We in the Body of Christ like to speak of glory in vague, ethereal terms. We have this idea it’s some mystical feeling that God chooses to let us into when we’ve been behaving ourselves. We rarely speak about or even consider the idea that true glory is somehow linked to suffering. But Jesus did. “Was it not necessary for the Christ to suffer these things and to enter into His glory?” He pointed out to two of His disciples on the road to Emmaus (Luke 24:26 NASB).

And to be perfectly clear about it I am not in any way suggesting there’s glory in suffering for suffering’s sake. Some Christians throughout history have tried to get closer to God by putting their bodies through various kinds of self-inflicted suffering, mistakenly in my view. They have whipped themselves, starved themselves and even had themselves crucified in an effort to become holier. Punishing our bodies is not God glorifying – it is self-glorifying.

The scriptures do not teach us to deliberately seek out suffering for Christ’s sake. What they do teach us is that in whatever suffering God allows to come our way, we have the privilege of entering into the sacred fellowship of Christ’s sufferings, because He suffered in our place. We can add nothing to the suffering of Christ on our behalf.

The quest for personal glory is deeply embedded in every one of us. It goes to the heart of the human condition, having been deceptively planted in us in the Garden: “For God knows that in the day you eat of it, you will be like God…..” (Gen. 3:5)

Jesus, as the last Adam, actively and purposefully walked away from His legitimate claim to glory, in order to identify with us in our suffering, saying:

He who speaks from himself seeks his own glory; but He who seeks the glory of the One who sent Him is true, and no unrighteousness is in Him. (Jn. 7:18)

The glory He sought was His Father’s, not His own. He reversed the ancient downward spiral of self-glory-seeking established by the first humans, a pathway that has caused countless wars, claimed unknown numbers of human lives and caused untold misery for all humanity.

We are living in an hour when Christ followers are enduring suffering and martyrdom on an unprecedented scale. It is not for us, relatively safe in our Western style Christianity, to pontificate about who are the ‘real Christians’ and who are not, based on our own doctrinal views and opinions. Christ knows who are His, and draws them into His fellowship of sufferings in a holy place that is hidden from all those who prefer to embrace a Crossless Christianity.

There is no glory without the Cross. If we are to behold Him in His glory, now, not as some future promise but as a present reality, it will be through spiritual eyes that have not turned away from His Cross, and through lives that have tasted the fellowship of His sufferings.

His glory can be known and beheld by us, we can be with Him where He is, for He is the great I AM, Lord of time and space. He has opened up a new pathway back into His divine glory and invited us to join Him there, where He is.

The glory is His, but we may freely partake. It’s our destiny. Glory!!
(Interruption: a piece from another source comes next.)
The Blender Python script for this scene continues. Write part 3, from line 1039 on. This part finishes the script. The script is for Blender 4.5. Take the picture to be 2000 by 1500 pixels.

And he carried me away in the Spirit to a great and high mountain, and showed me the great city, the holy Jerusalem, descending out of heaven from God, having the glory of God. Rev. 21:11

© Cheryl McGrath, Bread for the Bride, 2015 and beyond.  Copyright Notice: Permission is granted to freely reproduce any Bread for the Bride articles in emails or internet blogs, unaltered, and providing this copyright notice is included.     To permanently display an article on any static website please contact me for permission.

3 thoughts on “Beholding The Glory

  1. Cheryl,

    Thank you – truly a blessing. While I identify with the statement, “The scriptures do not teach us to deliberately seek out suffering for Christ’s sake. What they do teach us is that in whatever suffering God allows to come our way, we have the privilege of entering into the sacred fellowship of Christ’s sufferings, because He suffered in our place. We can add nothing to the suffering of Christ on our behalf.” , there is a scripture that I have for a while wondered what it means. Could you kindly share your understanding of Col 1:24; “I now rejoice in my sufferings for you, and fill up in my flesh what is lacking in the afflictions of Christ, for the sake of His body, which is the church,”.

    God bless you,
    Patrick

    Liked by 1 person

    • Patrick, thankyou for referencing that passage in Colossians 1:24. I too have wondered about it. From my understanding Paul was not implying that his own sufferings (or ours) could complete Christ’s atoning suffering on the Cross. We know that all that needs to be done for our salvation has been done by Christ and, as He stated, ‘it is finished’.

      First we need to look at the context in which Paul was writing. He was writing to the Christians at Colosse from a prison in Rome….so he was in a place of affliction and he was there because of the gospel. He says he rejoices that he can suffer for them, for as we know from other scriptures, he regarded those in the churches he had established as his own dear children. When he says he fills up in his flesh what is lacking in the afflictions of Christ, he does not use the word that he would normally use for Christ’s suffering on the Cross. This word ‘afflictions’ is the Greek ‘thlipsis’ which means ‘pressure’ in English. It carries the idea of tribulation, but is never used in the New Testament in relation to Christ’s atoning suffering on the Cross. So it appears Paul was saying he still had tribulation to face in this life on behalf of the Body of Christ, but he was NOT saying anything he suffered could help complete the atoning suffering of Christ on the Cross. He was referring to the kind of temporary afflictions that all Christians suffer in this world simply by bearing the Name of Christ: imprisonment, persecution, religious intolerance etc. This makes sense when we remember Jesus said ‘in the world you will have tribulation’ (Jn. 16:33). He also said, concerning Paul, “I will show him how much he must suffer for My Name’s sake” (Acts 9:16).

      This is my take on that verse, but there may be others who can bring another perspective for our consideration.

      Thankyou for highlighting this for us!